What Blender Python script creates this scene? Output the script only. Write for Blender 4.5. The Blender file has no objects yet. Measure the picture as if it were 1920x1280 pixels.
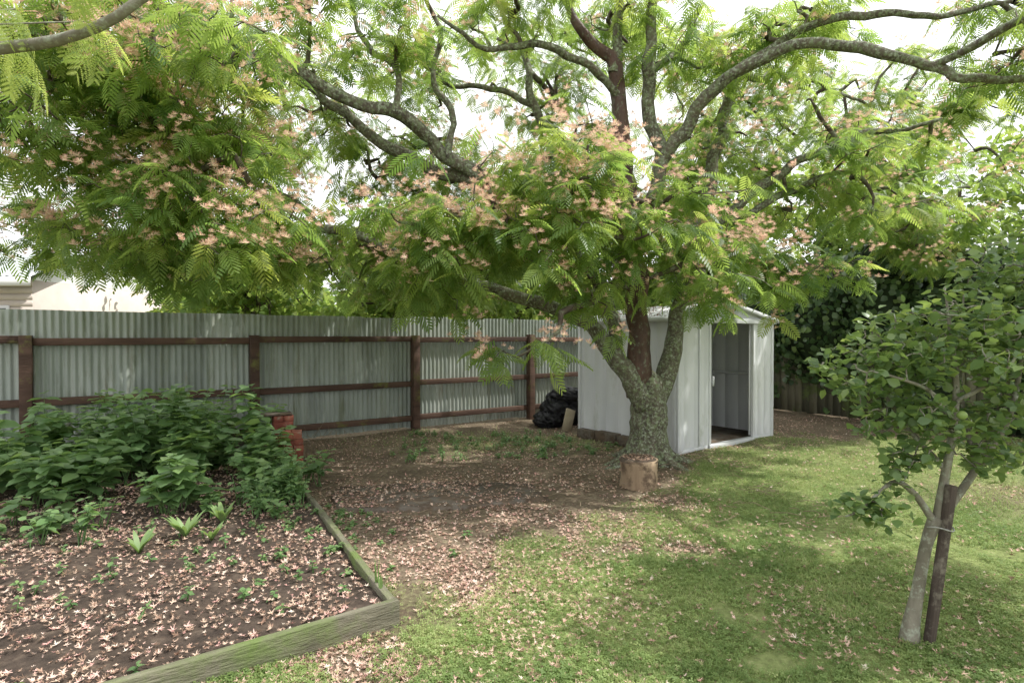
import bpy, math, numpy as np
from mathutils import Vector, noise as mn
R = np.random.default_rng(7)
scene = bpy.context.scene

# ------------------------------------------------------------------ helpers
def nrm(a):
    a = np.asarray(a, float)
    return a / np.maximum(np.linalg.norm(a, axis=-1, keepdims=True), 1e-9)

def frames(d, up):
    y = nrm(d); x = nrm(np.cross(y, up)); z = np.cross(x, y)
    return np.stack([x, y, z], axis=-1)

class Acc:
    def __init__(s): s.V=[]; s.F=[]; s.A=[]; s.B=[]; s.n=0
    def add(s, v, f, a=0.5, b=0.0):
        v=np.asarray(v,float).reshape(-1,3); f=np.asarray(f,int).reshape(-1,3)
        s.V.append(v); s.F.append(f+s.n)
        s.A.append(np.broadcast_to(np.asarray(a,float),(len(v),)).copy())
        s.B.append(np.broadcast_to(np.asarray(b,float),(len(v),)).copy())
        s.n+=len(v)
    def inst(s, tv, tf, M, T, sc, var, tb=0.0):
        N=len(T)
        if N==0: return
        sc=np.broadcast_to(np.asarray(sc,float),(N,))
        v=np.einsum('nij,kj->nki', M, tv)*sc[:,None,None]+T[:,None,:]
        k=len(tv)
        f=(tf[None]+(np.arange(N)*k)[:,None,None]).reshape(-1,3)
        a=np.repeat(np.broadcast_to(np.asarray(var,float),(N,)),k)
        b=np.tile(np.broadcast_to(np.asarray(tb,float),(k,)),N)
        s.add(v.reshape(-1,3), f, a, b)
    def box(s,x0,x1,y0,y1,z0,z1,a=0.5):
        v=[(x,y,z) for x in(x0,x1) for y in(y0,y1) for z in(z0,z1)]
        q=[(0,1,3,2),(4,6,7,5),(0,4,5,1),(2,3,7,6),(0,2,6,4),(1,5,7,3)]
        f=[]
        for w in q: f+= [(w[0],w[1],w[2]),(w[0],w[2],w[3])]
        s.add(v,f,a)
    def make(s,name,mat,parent=None,smooth=False,loc=(0,0,0),rotz=0,bevel=0):
        me=bpy.data.meshes.new(name)
        v=np.concatenate(s.V).astype(np.float32); f=np.concatenate(s.F).astype(np.int32)
        me.vertices.add(len(v)); me.vertices.foreach_set('co',v.ravel())
        me.loops.add(len(f)*3); me.loops.foreach_set('vertex_index',f.ravel())
        me.polygons.add(len(f)); me.polygons.foreach_set('loop_start',np.arange(0,len(f)*3,3,dtype=np.int32))
        if smooth: me.polygons.foreach_set('use_smooth',np.ones(len(f),dtype=bool))
        me.update(calc_edges=True)
        for nm,L in (('var',s.A),('tip',s.B)):
            at=me.attributes.new(nm,'FLOAT','POINT'); at.data.foreach_set('value',np.concatenate(L).astype(np.float32))
        me.validate()
        me.materials.append(mat)
        o=bpy.data.objects.new(name,me); scene.collection.objects.link(o)
        o.location=loc; o.rotation_euler=(0,0,rotz)
        if parent: o.parent=parent
        if bevel:
            m=o.modifiers.new('bevel','BEVEL'); m.width=bevel; m.segments=2; m.limit_method='ANGLE'; m.angle_limit=math.radians(50)
        return o

def empty(name,loc=(0,0,0),rotz=0):
    e=bpy.data.objects.new(name,None); scene.collection.objects.link(e); e.location=loc; e.rotation_euler=(0,0,rotz); e.empty_display_size=.3
    return e

def catmull(P,Rr,step):
    P=np.asarray(P,float); Rr=np.asarray(Rr,float)
    Q=np.vstack([2*P[0]-P[1],P,2*P[-1]-P[-2]]); op=[];orr=[]
    for i in range(len(P)-1):
        p0,p1,p2,p3=Q[i:i+4]; n=max(2,int(np.linalg.norm(p2-p1)/step))
        for t in np.arange(n)/n:
            op.append(.5*((2*p1)+(-p0+p2)*t+(2*p0-5*p1+4*p2-p3)*t*t+(-p0+3*p1-3*p2+p3)*t**3)); orr.append(Rr[i]*(1-t)+Rr[i+1]*t)
    op.append(P[-1]); orr.append(Rr[-1])
    return np.array(op),np.array(orr)

def tube(acc,P,r,sides=8,amp=0.0,var=.5,seed=0):
    P=np.asarray(P,float); n=len(P)
    T=nrm(np.gradient(P,axis=0))
    ref=np.array([0.,1.,0.2]) if abs(T[0][1])<.8 else np.array([1.,0,0.1])
    X=nrm(np.cross(T,ref)); Y=np.cross(T,X)
    an=np.arange(sides)/sides*2*np.pi
    rr=np.broadcast_to(np.asarray(r,float)[:,None],(n,sides)).copy()
    if amp:
        for i in range(n):
            for j in range(sides):
                q=P[i]*2.6+np.array([math.cos(an[j]),math.sin(an[j]),seed])*1.3
                rr[i,j]*=1+amp*mn.noise(Vector(q))*1.6+amp*.5*mn.noise(Vector(q*5))
    v=P[:,None,:]+rr[:,:,None]*(np.cos(an)[None,:,None]*X[:,None,:]+np.sin(an)[None,:,None]*Y[:,None,:])
    i=np.arange(n-1)[:,None]; j=np.arange(sides)[None,:]; j2=(j+1)%sides
    a=i*sides+j; b=i*sides+j2; c=(i+1)*sides+j2; d=(i+1)*sides+j
    f=np.concatenate([np.stack([a,b,c],-1).reshape(-1,3),np.stack([a,c,d],-1).reshape(-1,3)])
    vv=np.vstack([v.reshape(-1,3),P[-1:]]); k=len(vv)-1; base=(n-1)*sides
    f=np.vstack([f,[(base+q,base+(q+1)%sides,k) for q in range(sides)]])
    acc.add(vv,f,var)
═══
TO DO
Up to and including the line containing "return np.stack([x, y, z], axis=-1)", repeat every line from the start of the data, but none of the pictures.

OUTPUT OF THE TASK
What Blender Python script creates this scene? Output the script only. Write for Blender 4.5. The Blender file has no objects yet. Measure the picture as if it were 1920x1280 pixels.
import bpy, math, numpy as np
from mathutils import Vector, noise as mn
R = np.random.default_rng(7)
scene = bpy.context.scene

# ------------------------------------------------------------------ helpers
def nrm(a):
    a = np.asarray(a, float)
    return a / np.maximum(np.linalg.norm(a, axis=-1, keepdims=True), 1e-9)

def frames(d, up):
    y = nrm(d); x = nrm(np.cross(y, up)); z = np.cross(x, y)
    return np.stack([x, y, z], axis=-1)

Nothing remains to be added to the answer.